-- Chief Justice John Marshall was appointed in 1801 -- not an election year ... but only because the election was already over, and John Adams had lost! And lost Congress! Lame duck squared! But constitutionally still in office. Meanwhile they were adding new judgeships for Adams to appoint at the last minute (Midnight Judges), and subtracting judges from the Supreme Court such that Jefferson wouldn't be able to pack it with his own people.
-- For a time, Marshall was technically both Chief Justice and Secretary of State!
-- And he went on to serve 35 years! And set the tone for the Judicial Branch to this day (Marbury v. Madison -- a case in which he had about six dozen conflicts of interest).
-- Yes, yes, yes the other party screamed. They even passed a law delaying the Supreme Court's session such that in effect the court didn't even convene for a year and a half.
-- The Constitution ensured lifetime appointments, so the only way for Jefferson's crowd to expel the Adams appointees would be impeachment. They tried this with a bald-faced political impeachment of Samuel Chase, one of the signers of the Declaration of Independence. The Senate declined to remove him from office, setting the precedent that judges not be removed just for their opinions.
So big political fights over the nature of the judiciary is nothing new. Parties using their constitutional prerogatives such as they are to ram things through and/or delay-delay-delay also nothing new.
Hypocrisy dependent on whether your party is doing the ramming through or the delaying (and which serves your interest at the time) also nothing new.
Parties with the power to ram through, ram through. Parties with the power to delay, delay.
Generally, though, the notion that highly-qualified individuals would be disqualified simply on the basis of opinions disfavored by the majority party did not break through until 1987 with Robert Bork. And that was largely due to the idea that Bork would threaten Roe in a way that an Anthony Kennedy ultimately would not (which turned out to be correct).
Of course, now we are told that "Bork-ing" is only a one-way street. It is only permissible against appointees who might threaten Roe (and, presumably, now the Obergefell marriage case as well -- determined, as it were, by the Justice appointed instead of Bork).
The President absolutely has the power to nominate, and can't be prevented from doing so.
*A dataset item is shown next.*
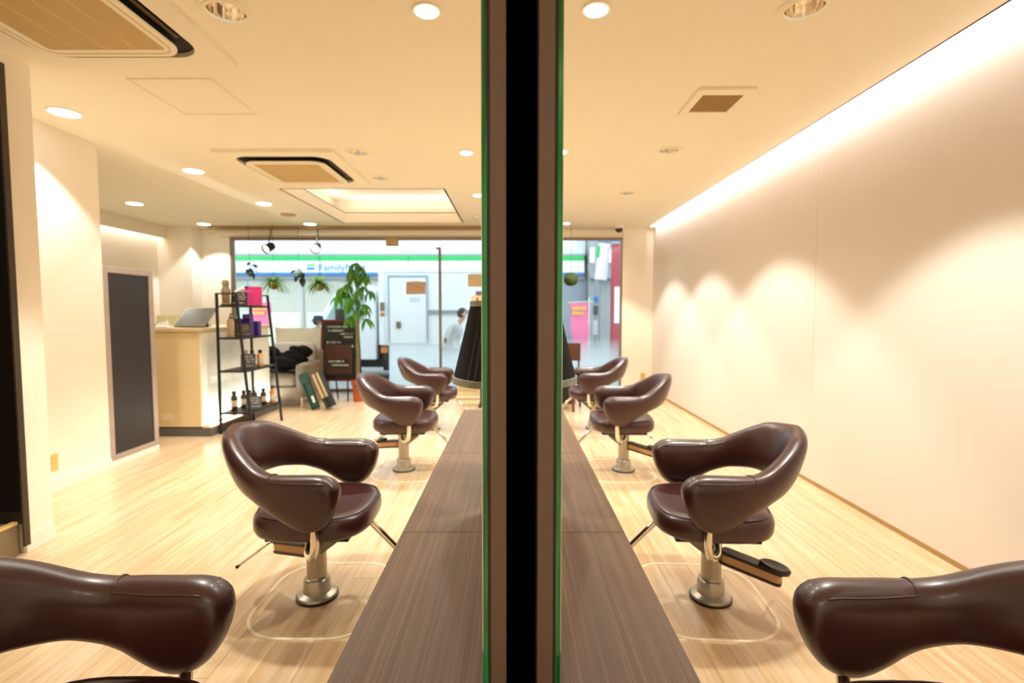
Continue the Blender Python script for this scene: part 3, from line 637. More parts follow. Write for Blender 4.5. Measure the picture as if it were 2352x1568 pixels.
MB().lathe([(.045, 0), (.045, .02), (.035, .03), (.04, .12), (.045, .16), (.028, .19), (.03, .21), (.036, .235), (.028, .262), (.001, .27)], 20).out('figure', mat('taupe_ornament', '#8d7860', .5, var=.2, scale=20), o, smooth=True)
MB().lathe([(.05, 0), (.05, .012)], 20).out('base', M_blackmetal, o)
o = empty('silver_tube', (-3.02, 5.60, SH[3]+.1475), 'white and silver tube lying tilted above the dark card', 'tube')
MB().lathe([(.022, 0), (.022, .09), (.012, .1), (.012, .115)], 16).xf(Matrix.Rotation(math.radians(65), 4, 'Y')).out('tube', M_white, o, smooth=True)
MB().lathe([(.014, .115), (.014, .14)], 14).xf(Matrix.Rotation(math.radians(65), 4, 'Y')).out('cap', M_cap, o, smooth=True)
o = empty('product_display_block', (-2.99, 5.59, SH[3]+.001), 'dark maroon block behind the chalk card on the top shelf', 'box')
MB().box(-.06, .06, -.03, .04, 0, .122).out('block', mat('maroon_block', '#4a1f2a', .5), o, bevel=.003)
MB().box(-.05, .05, -.032, -.03, .06, .08).out('label_strip', M_chalk, o)

# ------------------------------------------------------------------ waiting area
M_sofa = mat('oatmeal_fabric', '#7f7465', .9, var=.08, scale=90, bump=.25, bscale=400)
o = empty('armchair', (-3.19, 7.10, 0), 'oatmeal fabric armchair with chrome feet behind the ladder shelf', 'armchair', rz=math.radians(0))
def cushion(x0, x1, y0, y1, z0, z1, r=.05, puff=.015):
    f = MB(); n = 6; rings = []
    for z, k in ((z0, .9), (z0+r*.35, .98), ((z0+z1)/2, 1), (z1-r*.35, .985), (z1, .92), (z1+puff, .6), (z1+puff*1.1, .05)):
        cx, cy = (x0+x1)/2, (y0+y1)/2
        rings.append([(cx+(x-cx)*k, cy+(y-cy)*k, z) for x, y in rr(x0, x1, y0, y1, r, n)])
    return f.loft(rings)
cushion(-.30, .30, -.34, .30, .28, .42, .06, .03).out('seat_cushion', M_sofa, o, smooth='all')
MB().box(-.42, .42, -.36, .4, .14, .28).out('base', M_sofa, o, bevel=.02)
for s in (-1, 1): cushion(min(s*.30, s*.43), max(s*.30, s*.43), -.37, .38, .16, .57, .05, .02).out('arm', M_sofa, o, smooth='all')
cushion(-.3, .3, -.10, .10, 0, .42, .05, .02).xf(Matrix.Translation((0, .30, .40)) @ Matrix.Rotation(math.radians(-12), 4, 'X')).out('back_cushion', mat('pale_cushion', '#b3aba0', .9, var=.06, scale=60), o, smooth='all')
MB().box(-.42, .42, .34, .40, .14, .74).out('back_frame', M_sofa, o, bevel=.03)
for sx in (-.36, .36):
    for sy in (-.3, .36): MB().lathe([(.012, 0), (.02, .14)], 10, (sx, sy, 0)).out('foot', M_chrome, o, smooth=True)
o = empty('fur_coat', (-3.15, 7.03, .51), 'black fuzzy coat thrown across the armchair', 'coat')
def blob(name, m, parent, rx, ry, rz, seed, amp, c=(0, 0, 0), sub=4):
    bm = bmesh.new(); bmesh.ops.create_icosphere(bm, subdivisions=sub, radius=1); r = random.Random(seed)
    ph = [(r.uniform(2, 5), r.uniform(2, 5), r.uniform(2, 5), r.uniform(0, 6)) for _ in range(5)]
    for v in bm.verts:
        d = 1+sum(amp*math.sin(a*v.co.x+b*v.co.y+cc*v.co.z+p) for a, b, cc, p in ph)
        v.co = Vector((v.co.x*rx*d+c[0], v.co.y*ry*d+c[1], v.co.z*rz*d+c[2]))
    return finish(name, bm, m, parent, smooth='all')
M_fur = mat('black_fur', '#0d0c0c', .95, var=.5, scale=60, bump=.9, bscale=130, spec=.15)
blob('body', M_fur, o, .28, .2, .12, 3, .07, (.02, .0, .08)); blob('sleeve', M_fur, o, .17, .11, .10, 5, .08, (.17, .06, .2)); blob('sleeve', M_fur, o, .2, .14, .15, 9, .07, (-.24, .0, .16))
o = empty('white_menu_board', (-3.28, 7.98, 0), 'pale greenish white board standing behind the armchair by the window', 'board')
MB().box(-.36, .30, -.012, .012, .10, 1.03).xf(Matrix.Rotation(math.radians(3), 4, 'X')).out('board', mat('pale_board', '#eceddd', .6), o)
MB().box(.30, .335, -.02, .02, 0, 1.04).xf(Matrix.Rotation(math.radians(3), 4, 'X')).out('side_rail', M_white, o); MB().box(-.395, -.36, -.02, .02, 0, 1.04).xf(Matrix.Rotation(math.radians(3), 4, 'X')).out('side_rail', M_white, o)
MB().box(-.36, .36, .1, .12, 0, .9).xf(Matrix.Rotation(math.radians(-6), 4, 'X')).out('rear_leaf', M_white, o)
# green folded stool and boards leaning in front of the blackboard
o = empty('green_folding_chair', (-2.56, 6.64, 0), 'dark green folded chair leaning before the blackboard', 'chair')
M_green = mat('dark_green_fabric', '#153d31', .7, var=.15, scale=30)
lean = Matrix.Rotation(math.radians(-24), 4, 'Y') @ Matrix.Rotation(math.radians(-8), 4, 'X')
MB().box(-.05, .05, -.03, .03, .02, .5).xf(lean).out('folded_seat', M_green, o, bevel=.02)
MB().box(-.07, .07, -.045, .015, .36, .52).xf(lean).out('backrest', M_green, o, bevel=.03)
for s in (-1, 1): MB().tube([(s*.045, -.035, 0), (s*.045, -.035, .46)], .011, 8).xf(lean).out('leg', mat('green_metal', '#173a30', .4, .3), o, smooth=True)
MB().box(.0, .03, -.036, -.03, .1, .19).xf(lean).out('tag', M_white, o)
o = empty('beige_board', (-2.42, 6.66, 0), 'two beige boards with black edges leaning beside the green folded chair', 'board')
lean = Matrix.Rotation(math.radians(-25), 4, 'Y') @ Matrix.Rotation(math.radians(-6), 4, 'X')
for k in (0, 1):
    MB().box(.055*k, .036+.055*k, -.06, .06, .16, .5).xf(lean).out('board', mat('beige_board_face', '#b89f75', .6), o)
    MB().box(.055*k, .036+.055*k, -.06, .06, .02, .16).xf(lean).out('foot', M_black, o)
    MB().box(.036+.055*k, .046+.055*k, -.06, .06, .02, .5).xf(lean).out('edge', M_black, o)
# blackboards
M_brd = mat('blackboard', '#22231f', .75, var=.12, scale=6); M_mah = mat('mahogany', '#6b2c1d', .45, var=.2, scale=6, stretch=(12, 12, 1.5))
o = empty('blackboard_sign', (-2.65, 7.86, 0), 'tall A-frame blackboard in a reddish brown frame with chalk writing', 'blackboard')
tl = Matrix.Rotation(math.radians(7), 4, 'X')
for x in (-.29, .25): MB().box(x, x+.035, -.015, .015, 0, 1.17).xf(Matrix.Translation((0, -.13, 0)) @ Matrix.Rotation(math.radians(-7), 4, 'X')).out('front_rail', M_mah, o)
fr = Matrix.Translation((0, -.13, 0)) @ Matrix.Rotation(math.radians(-7), 4, 'X')
MB().box(-.255, .25, -.008, .008, .27, 1.13).xf(fr).out('board', M_brd, o)
MB().box(-.255, .25, -.015, .015, 1.13, 1.17).xf(fr).out('top_rail', M_mah, o); MB().box(-.255, .25, -.015, .015, .23, .27).xf(fr).out('bottom_rail', M_mah, o)
rows = [(-.2, .14, 1.06), (-.18, .06, 1.0), (0, .22, .95), (.06, .2, .9), (-.2, .02, .82), (-.02, .22, .76)]
tag(scrib(.9, .035, rows, 11, 1).xf(fr @ Matrix.Translation((0, -.009, 0))).out('chalk_writing', M_chalkw, o), kind='stuff')
bk = Matrix.Translation((0, .14, 0)) @ Matrix.Rotation(math.radians(7), 4, 'X')
for x in (-.29, .25): MB().box(x, x+.035, -.012, .012, 0, 1.13).xf(bk).out('rear_rail', M_mah, o)
MB().box(-.255, .25, -.006, .006, .23, 1.12).xf(bk).out('rear_board', M_mah, o)
o = empty('menu_easel', (-2.53, 7.36, 0), 'lower brown chalk board on thin dark legs in front of the A-frame blackboard', 'blackboard')
MB().box(-.2, .18, -.012, .012, .38, .80).xf(Matrix.Rotation(math.radians(-5), 4, 'X')).out('board', mat('brown_board', '#482510', .5, var=.25, scale=4), o, bevel=.004)
MB().box(-.17, .15, -.0135, -.012, .46, .60).xf(Matrix.Rotation(math.radians(-5), 4, 'X')).out('slate_panel', M_brd, o)
tag(scrib(.6, .035, [(-.14, .08, .565), (-.10, .14, .51)], 13, 1).xf(Matrix.Rotation(math.radians(-5), 4, 'X') @ Matrix.Translation((0, -.0137, 0))).out('chalk_writing', M_chalkw, o), kind='stuff')
for x, y in ((-.06, .16), (.15, -.03), (-.18, -.03)): MB().tube([(x, y, 0), (x*.95, y*.3, .42)], .011, 8).out('leg', M_blackmetal, o, smooth=True)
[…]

The President has no authority to force the Senate to bring any matter up for a vote, and no nominee can take office without both.
Both sides will spin the debate, but there are only about 3-4 GOP senators in tough races, and really the only one who might be seriously hurt by delaying a vote (Kirk of Illinois) is likely to lose anyway.
Regardless, if it were to come to that, I think the GOP would sacrifice a couple of Senate seats to prevent a guaranteed fifth vote for the left side of the Court.